Brahe, Tycho

Brahe, Tycho tīˈkō brä [key], 1546–1601, Danish astronomer. The most prominent astronomer of the late 16th cent., he paved the way for future discoveries by improving instruments and by his precision in fixing the positions of planets and stars. From Brahe's exact observations of the planets, Kepler devised his laws of planetary motions (see Kepler's laws). Brahe's achievements included the study of a supernova (first observed in 1572 and now known as Tycho's supernova) in the constellation Cassiopeia and the discoveries of a variation in the inclination of the lunar orbit and of the fourth inequality of the moon's motion. He never fully accepted the Copernican system but made a compromise between it and the Ptolemaic system. In the Tychonic system, the earth was the immobile body around which the sun revolved, and the five planets then known revolved around the sun. Given funds by the Danish king Frederick II, Brahe built on the island of Ven a castle, Uranienborg, and an observatory, Stjarneborg.
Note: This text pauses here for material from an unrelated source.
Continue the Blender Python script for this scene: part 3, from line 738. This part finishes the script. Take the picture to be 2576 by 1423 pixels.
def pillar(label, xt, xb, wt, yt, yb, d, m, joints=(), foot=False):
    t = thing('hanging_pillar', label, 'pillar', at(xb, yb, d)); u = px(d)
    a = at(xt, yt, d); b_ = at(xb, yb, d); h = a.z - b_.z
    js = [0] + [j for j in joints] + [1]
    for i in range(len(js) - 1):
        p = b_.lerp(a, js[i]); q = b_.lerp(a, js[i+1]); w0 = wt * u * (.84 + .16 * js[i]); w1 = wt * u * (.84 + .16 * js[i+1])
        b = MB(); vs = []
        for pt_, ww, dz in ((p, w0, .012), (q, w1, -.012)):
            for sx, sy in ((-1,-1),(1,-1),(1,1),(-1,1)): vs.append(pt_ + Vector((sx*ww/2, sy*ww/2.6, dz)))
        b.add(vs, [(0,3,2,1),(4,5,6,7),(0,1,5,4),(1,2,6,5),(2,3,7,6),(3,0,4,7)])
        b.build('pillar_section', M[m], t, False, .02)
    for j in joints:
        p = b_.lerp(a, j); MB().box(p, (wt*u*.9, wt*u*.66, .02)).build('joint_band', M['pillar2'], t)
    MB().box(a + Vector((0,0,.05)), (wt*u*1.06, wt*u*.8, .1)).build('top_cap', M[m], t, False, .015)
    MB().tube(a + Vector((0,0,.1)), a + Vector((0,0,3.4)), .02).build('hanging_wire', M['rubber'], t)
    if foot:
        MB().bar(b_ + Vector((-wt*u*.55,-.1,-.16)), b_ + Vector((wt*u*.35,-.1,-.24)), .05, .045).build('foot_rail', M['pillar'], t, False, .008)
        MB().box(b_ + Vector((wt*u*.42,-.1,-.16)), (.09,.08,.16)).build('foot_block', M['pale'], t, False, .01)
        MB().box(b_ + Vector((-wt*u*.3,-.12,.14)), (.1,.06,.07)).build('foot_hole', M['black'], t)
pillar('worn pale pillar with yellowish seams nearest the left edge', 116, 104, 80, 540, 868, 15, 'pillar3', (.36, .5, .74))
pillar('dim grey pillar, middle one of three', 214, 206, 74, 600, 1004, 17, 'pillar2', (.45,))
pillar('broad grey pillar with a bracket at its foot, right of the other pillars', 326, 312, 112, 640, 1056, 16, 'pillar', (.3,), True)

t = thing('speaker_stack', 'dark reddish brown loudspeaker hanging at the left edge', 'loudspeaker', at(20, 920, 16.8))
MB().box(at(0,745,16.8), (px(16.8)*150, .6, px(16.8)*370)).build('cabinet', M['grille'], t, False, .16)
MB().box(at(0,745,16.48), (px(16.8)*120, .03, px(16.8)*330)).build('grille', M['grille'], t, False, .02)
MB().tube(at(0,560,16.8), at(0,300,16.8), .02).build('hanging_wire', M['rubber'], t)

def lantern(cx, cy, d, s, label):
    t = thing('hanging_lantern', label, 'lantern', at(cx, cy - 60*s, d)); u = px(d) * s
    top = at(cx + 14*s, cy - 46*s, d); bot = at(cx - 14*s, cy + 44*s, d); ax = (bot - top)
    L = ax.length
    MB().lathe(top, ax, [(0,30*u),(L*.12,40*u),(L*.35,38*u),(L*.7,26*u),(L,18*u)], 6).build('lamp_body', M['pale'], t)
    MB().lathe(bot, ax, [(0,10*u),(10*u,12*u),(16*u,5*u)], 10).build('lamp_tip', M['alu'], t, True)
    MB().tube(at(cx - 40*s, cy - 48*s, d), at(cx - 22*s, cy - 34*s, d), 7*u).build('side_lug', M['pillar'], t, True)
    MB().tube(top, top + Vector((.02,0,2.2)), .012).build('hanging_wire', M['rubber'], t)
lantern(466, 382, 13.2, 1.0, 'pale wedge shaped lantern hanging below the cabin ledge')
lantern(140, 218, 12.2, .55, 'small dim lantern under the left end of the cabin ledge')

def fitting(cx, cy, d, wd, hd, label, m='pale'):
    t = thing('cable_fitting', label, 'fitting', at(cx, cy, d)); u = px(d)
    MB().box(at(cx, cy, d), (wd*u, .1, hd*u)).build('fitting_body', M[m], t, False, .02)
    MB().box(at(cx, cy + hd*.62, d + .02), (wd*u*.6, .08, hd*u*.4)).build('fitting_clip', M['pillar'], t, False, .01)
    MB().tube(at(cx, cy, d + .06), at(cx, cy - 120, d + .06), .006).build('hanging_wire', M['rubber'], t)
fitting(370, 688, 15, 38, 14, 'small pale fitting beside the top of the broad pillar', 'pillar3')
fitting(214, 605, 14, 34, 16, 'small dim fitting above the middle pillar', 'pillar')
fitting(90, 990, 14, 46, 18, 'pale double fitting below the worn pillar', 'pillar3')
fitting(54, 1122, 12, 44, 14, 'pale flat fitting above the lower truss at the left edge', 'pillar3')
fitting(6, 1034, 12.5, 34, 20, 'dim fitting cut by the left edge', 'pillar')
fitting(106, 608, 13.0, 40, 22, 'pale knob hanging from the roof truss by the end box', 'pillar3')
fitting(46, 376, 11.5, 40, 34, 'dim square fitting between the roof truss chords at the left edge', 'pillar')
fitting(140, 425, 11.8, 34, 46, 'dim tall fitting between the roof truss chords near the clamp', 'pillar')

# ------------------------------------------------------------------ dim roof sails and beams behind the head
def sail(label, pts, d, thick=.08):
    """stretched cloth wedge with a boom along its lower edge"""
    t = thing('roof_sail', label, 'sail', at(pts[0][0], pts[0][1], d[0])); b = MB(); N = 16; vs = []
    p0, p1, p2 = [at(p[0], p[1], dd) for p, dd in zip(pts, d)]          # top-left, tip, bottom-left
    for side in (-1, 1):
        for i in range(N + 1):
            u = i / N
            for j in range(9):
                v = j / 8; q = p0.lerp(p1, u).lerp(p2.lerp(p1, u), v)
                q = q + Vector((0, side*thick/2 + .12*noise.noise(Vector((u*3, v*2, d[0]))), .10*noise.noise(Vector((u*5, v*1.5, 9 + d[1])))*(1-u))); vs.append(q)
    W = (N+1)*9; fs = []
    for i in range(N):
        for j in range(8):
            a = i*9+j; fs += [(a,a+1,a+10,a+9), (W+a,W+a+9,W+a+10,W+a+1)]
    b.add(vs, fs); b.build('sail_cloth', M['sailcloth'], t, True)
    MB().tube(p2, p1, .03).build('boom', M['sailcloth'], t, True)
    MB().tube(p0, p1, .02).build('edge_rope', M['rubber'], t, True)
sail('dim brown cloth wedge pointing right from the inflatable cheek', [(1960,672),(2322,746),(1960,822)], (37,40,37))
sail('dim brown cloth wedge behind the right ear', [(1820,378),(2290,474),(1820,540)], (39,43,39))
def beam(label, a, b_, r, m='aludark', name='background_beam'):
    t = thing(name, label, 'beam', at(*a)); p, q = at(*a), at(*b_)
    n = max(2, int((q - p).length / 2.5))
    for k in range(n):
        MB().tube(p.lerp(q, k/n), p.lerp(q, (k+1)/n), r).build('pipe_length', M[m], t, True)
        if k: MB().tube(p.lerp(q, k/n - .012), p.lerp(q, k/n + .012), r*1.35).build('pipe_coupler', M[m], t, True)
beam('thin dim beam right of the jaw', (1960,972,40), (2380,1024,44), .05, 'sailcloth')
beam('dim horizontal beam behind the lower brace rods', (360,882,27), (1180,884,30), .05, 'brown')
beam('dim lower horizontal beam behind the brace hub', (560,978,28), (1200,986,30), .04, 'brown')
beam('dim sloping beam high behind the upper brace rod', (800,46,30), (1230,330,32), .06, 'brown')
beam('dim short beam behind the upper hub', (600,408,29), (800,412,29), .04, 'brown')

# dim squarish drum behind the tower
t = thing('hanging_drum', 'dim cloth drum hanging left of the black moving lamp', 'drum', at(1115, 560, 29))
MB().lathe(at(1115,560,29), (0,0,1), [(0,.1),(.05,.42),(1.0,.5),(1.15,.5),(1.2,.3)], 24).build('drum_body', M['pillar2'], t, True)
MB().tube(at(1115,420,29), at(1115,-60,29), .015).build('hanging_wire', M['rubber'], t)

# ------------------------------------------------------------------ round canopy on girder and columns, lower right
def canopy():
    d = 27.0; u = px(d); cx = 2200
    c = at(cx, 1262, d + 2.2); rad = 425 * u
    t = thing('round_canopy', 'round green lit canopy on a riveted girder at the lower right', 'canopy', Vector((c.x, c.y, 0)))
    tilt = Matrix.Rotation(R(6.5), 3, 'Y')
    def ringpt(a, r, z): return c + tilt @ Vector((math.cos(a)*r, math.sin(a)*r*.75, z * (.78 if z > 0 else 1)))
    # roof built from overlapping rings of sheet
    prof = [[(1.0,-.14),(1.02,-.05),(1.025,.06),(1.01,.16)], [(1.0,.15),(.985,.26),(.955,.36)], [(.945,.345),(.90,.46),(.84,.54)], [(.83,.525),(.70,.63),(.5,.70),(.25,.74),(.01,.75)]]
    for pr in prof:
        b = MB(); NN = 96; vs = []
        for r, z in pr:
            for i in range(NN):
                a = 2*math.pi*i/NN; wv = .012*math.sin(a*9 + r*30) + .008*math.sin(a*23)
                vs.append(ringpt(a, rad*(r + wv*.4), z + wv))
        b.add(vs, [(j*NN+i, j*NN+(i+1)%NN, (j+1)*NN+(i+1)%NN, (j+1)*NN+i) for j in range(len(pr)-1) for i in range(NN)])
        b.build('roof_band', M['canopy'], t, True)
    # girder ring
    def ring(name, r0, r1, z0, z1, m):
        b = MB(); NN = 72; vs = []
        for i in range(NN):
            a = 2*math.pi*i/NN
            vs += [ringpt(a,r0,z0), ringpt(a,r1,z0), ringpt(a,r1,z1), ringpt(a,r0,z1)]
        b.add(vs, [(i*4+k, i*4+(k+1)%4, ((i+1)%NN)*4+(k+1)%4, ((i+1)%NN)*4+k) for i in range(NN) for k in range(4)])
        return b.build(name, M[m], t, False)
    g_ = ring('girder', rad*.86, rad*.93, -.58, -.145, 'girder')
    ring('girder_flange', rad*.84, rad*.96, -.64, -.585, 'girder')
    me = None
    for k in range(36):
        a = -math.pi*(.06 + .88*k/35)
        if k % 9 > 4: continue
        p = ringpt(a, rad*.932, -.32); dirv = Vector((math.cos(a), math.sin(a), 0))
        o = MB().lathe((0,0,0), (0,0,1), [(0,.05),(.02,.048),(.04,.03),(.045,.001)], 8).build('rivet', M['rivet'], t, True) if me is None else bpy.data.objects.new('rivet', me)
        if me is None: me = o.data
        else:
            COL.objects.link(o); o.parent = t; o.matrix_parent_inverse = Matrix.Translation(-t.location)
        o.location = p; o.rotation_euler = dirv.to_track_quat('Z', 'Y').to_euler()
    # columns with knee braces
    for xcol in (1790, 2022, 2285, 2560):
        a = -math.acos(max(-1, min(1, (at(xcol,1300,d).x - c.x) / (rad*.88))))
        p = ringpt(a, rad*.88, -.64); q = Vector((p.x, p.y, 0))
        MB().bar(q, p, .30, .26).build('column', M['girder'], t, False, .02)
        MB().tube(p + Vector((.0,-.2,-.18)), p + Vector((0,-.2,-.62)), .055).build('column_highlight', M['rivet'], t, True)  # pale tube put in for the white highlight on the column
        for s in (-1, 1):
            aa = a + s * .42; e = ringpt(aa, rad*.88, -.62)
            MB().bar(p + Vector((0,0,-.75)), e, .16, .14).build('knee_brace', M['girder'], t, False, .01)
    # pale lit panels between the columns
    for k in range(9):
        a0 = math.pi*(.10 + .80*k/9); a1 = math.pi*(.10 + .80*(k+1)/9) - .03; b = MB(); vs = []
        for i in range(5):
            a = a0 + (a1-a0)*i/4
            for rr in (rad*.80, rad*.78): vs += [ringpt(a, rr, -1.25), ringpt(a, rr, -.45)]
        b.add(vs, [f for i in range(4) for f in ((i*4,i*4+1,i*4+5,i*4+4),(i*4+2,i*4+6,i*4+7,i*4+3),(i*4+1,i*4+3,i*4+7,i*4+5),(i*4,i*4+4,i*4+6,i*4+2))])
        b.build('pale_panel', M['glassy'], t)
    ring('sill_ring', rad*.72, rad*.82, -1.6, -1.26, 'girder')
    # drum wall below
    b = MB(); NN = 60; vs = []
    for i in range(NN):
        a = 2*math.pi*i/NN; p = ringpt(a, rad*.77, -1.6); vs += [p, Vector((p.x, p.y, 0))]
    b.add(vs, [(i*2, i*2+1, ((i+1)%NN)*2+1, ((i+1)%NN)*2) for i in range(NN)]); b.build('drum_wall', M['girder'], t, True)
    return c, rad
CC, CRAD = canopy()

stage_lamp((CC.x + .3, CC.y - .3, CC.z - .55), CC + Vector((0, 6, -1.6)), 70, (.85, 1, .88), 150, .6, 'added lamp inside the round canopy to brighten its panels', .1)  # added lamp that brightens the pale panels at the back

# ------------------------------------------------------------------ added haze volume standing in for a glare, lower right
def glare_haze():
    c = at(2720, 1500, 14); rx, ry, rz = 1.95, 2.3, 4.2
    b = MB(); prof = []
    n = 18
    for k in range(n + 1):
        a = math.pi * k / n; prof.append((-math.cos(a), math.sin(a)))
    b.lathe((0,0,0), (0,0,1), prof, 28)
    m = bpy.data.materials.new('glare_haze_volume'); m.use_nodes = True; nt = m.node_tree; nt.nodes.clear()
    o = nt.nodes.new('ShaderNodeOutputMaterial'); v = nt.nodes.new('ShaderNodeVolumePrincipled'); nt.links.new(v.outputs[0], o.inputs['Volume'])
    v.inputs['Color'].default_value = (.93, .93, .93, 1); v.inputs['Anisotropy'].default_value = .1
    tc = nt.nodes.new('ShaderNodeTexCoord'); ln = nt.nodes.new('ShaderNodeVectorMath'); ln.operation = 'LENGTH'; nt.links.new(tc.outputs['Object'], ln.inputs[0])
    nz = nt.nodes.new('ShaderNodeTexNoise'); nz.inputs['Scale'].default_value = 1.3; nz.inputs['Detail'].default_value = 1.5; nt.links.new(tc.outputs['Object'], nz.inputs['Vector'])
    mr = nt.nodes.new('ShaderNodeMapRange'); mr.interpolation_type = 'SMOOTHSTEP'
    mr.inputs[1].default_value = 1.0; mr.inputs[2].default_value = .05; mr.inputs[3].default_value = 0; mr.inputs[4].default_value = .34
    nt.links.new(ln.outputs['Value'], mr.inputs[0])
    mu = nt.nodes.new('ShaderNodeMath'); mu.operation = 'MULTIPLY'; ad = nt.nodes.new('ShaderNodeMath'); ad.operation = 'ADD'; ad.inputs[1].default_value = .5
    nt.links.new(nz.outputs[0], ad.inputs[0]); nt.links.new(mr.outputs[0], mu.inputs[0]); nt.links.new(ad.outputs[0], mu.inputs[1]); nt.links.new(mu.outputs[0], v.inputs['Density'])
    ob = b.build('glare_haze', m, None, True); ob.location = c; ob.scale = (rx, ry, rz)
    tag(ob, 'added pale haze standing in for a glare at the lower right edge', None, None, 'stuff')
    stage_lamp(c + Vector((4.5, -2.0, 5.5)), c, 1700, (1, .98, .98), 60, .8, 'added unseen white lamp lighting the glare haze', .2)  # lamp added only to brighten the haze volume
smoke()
He was deprived of his revenues by Christian IV in 1596 and left Ven (1597); in 1599 he settled near Prague under the patronage of the German emperor Rudolf II. He published (1588) De mundi aetherii recentioribus phaenomenis, the second volume of a projected three-volume work on his astronomical observations; from an incomplete manuscript and notes Kepler edited Volume I, Astronomiae instauratae progymnasmata (1602). Brahe's Astronomiae instauratae mechanica (1598) contained his autobiography and a description of his instruments.

See biographies by J. L. Dreyer (1890, repr. 1963) and J. A. Gade (1947).